En una estación de carretera, alejada de todo y de todos, se ven atrapados los cuatro protagonistas que dan voz a la historia: un pastor protestante apodado el Reverendo, su hija Leni, el mecánico Gringo y su ayudante Tapioca. El ansia de huir sin retorno la resume en un solo párrafo Leni, aunque probablemente cualquiera de los otros tres suscribiría ese deseo: «Algún día se treparía a un coche y se alejaría para siempre de todo. Atrás quedarían su padre, la iglesia, los hoteles. Quizá ni siquiera buscaría a su madre. Solamente echaría el auto hacia delante, siguiendo la cinta oscura del asfalto, dejando, definitivamente, todo atrás».
Del papel al cine
La novela se puede leer también como una obra de teatro o una película -de hecho, la editorial argentina ya anuncia que ambas producciones están en marcha- porque la historia se va tejiendo a través de las voces de sus cuatro zarandeados protagonistas, que asisten con algo de estupor y cínica resignación a los golpes que les va asestando la existencia.

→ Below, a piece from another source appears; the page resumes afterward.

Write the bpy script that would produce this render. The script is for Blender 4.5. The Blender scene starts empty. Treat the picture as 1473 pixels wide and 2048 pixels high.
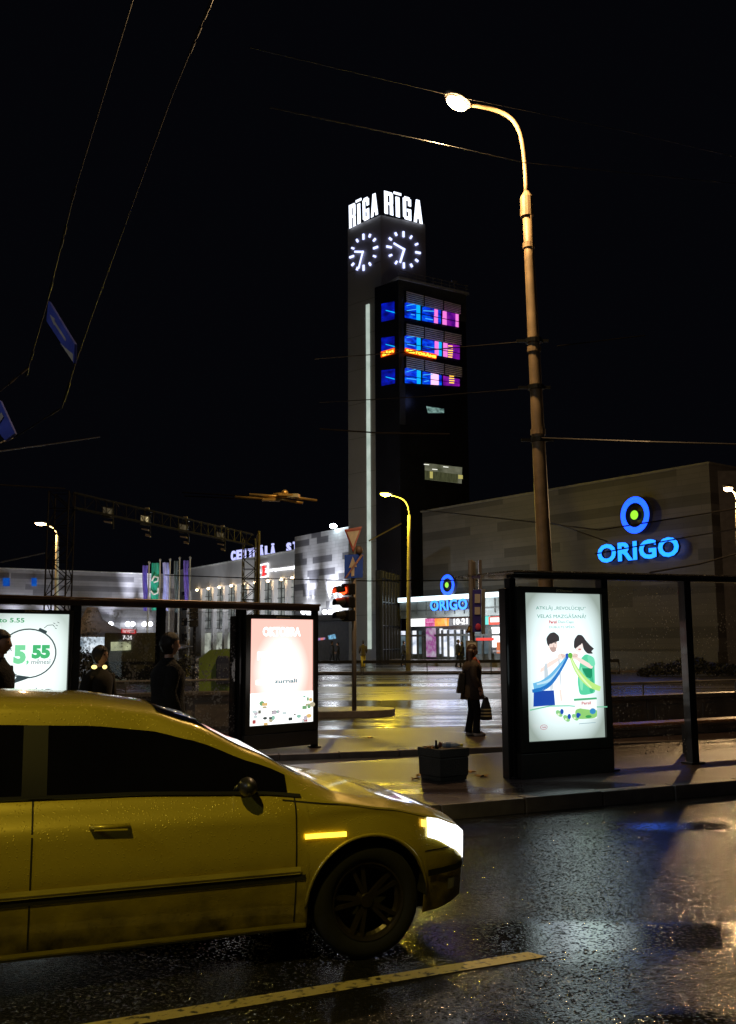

Pero el libro, a pesar de esa voluntaria desnudez del lenguaje, está escrito también con una prosa sensorial, casi táctil, que se puede tocar, escuchar, incluso oler, como cuando el perro Bayo, en la página 116, alza levemente la cabeza para olfatear y Almada compone uno de los más hermosos pasajes del relato:
«Ese olor era muchos olores a la vez. Olores que venían desde lejos, que había que separar, clasificar y volver a juntar para desvelar qué era ese olor hecho de mezclas».